A large portion of his past year has gone toward industry introductions. “I was taking two to three meetings every single day,” he recalls. The meet-and-greets were reminiscent of an awkward first date. “I’m sitting down in a room with people who don’t know me,” he says. “They just were like, ‘So, where you from?’ And I was like, ‘Fuckin’ Florida, man. Where are you from?’ ” Centineo found himself in the limbo of having would-be successes in the can but nothing, as of yet, to show for his work. Eventually, he found his proposal: “Hi, I’m Noah. You don’t know who I am [but] I have two films coming out. If you want to work together, I’d love to read a script. Let me know.” Two Netflix films and 14 million followers later, those meetings are paying off.

Centineo recently reteamed with Boys production company Awesomeness for yet-to-be-released The Stand-In, which follows a teen raising money for college by acting as a “stand-in” boyfriend. “Yeah, I was hesitant, because that’s all I have played,” he says of yet another love-interest turn. His personal tastes lie outside of the YA realm and more in Coen brothers and Terrence Malick territory (Knight of Cups is a favorite). “Everything that I’m doing right now, everything that I have done or everything I have lined up are stepping stones. I’m not anywhere near where I want to be.” Besides, as he often says, “I love love.”

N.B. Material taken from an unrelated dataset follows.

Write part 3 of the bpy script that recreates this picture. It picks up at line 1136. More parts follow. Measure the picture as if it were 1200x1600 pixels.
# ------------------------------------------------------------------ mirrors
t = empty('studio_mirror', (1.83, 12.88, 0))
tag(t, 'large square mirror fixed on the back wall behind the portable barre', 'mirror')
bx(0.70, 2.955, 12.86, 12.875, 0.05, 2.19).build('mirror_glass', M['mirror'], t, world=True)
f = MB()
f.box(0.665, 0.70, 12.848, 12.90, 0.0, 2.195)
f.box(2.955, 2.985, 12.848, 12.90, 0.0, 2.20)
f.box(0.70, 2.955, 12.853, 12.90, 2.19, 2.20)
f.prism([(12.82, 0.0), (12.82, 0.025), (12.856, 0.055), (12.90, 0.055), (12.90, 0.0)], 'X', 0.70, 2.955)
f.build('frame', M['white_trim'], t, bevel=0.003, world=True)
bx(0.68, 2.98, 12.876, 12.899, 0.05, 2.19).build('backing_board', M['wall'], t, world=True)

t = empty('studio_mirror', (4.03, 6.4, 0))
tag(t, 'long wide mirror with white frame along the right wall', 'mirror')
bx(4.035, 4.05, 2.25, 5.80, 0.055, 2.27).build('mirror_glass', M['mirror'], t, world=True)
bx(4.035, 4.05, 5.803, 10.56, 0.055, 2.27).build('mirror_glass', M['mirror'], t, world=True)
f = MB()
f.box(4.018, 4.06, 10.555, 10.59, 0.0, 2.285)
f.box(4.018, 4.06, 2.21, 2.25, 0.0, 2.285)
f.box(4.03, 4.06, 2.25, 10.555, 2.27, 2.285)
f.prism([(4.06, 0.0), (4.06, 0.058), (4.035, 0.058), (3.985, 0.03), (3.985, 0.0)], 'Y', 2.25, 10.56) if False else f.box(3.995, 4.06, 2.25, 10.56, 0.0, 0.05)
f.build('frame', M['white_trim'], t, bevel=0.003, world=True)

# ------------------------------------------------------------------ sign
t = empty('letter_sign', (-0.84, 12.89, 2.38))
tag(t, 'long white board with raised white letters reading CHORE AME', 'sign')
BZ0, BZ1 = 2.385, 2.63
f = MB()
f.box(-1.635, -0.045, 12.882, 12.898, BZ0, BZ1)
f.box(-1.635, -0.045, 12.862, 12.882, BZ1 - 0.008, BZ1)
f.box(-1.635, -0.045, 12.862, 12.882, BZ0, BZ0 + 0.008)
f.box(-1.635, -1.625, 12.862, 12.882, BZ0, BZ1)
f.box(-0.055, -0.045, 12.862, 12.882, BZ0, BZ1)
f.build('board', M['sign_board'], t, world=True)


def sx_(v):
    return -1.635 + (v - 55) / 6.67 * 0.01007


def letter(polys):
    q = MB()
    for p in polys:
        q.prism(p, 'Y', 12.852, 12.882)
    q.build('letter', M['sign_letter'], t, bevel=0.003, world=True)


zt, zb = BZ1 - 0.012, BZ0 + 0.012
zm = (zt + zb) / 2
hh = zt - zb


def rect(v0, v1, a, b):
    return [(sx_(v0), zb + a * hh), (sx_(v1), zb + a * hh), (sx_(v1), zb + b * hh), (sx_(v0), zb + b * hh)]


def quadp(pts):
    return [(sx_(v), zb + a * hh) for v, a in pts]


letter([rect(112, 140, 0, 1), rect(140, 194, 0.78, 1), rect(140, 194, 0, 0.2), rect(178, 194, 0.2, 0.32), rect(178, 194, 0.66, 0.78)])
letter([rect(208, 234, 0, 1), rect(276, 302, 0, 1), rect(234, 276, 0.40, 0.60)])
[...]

Centineo will be loving love again in Elizabeth Banks’ 2019 Charlie’s Angels remake at Sony, and he’s booked his first lead in action love story Valet from Fauda director Assaf Bernstein. While Millie Bobby Brown has parlayed her Stranger Things heat into a big-screen role (May’s Godzilla sequel), Centineo is arguably Netflix’s first streaming-to-studio crossover from its less-sexy — up to now — film stable. “Abso-fuckin’-lutely,” he says when this is pointed out. “I own that shit.”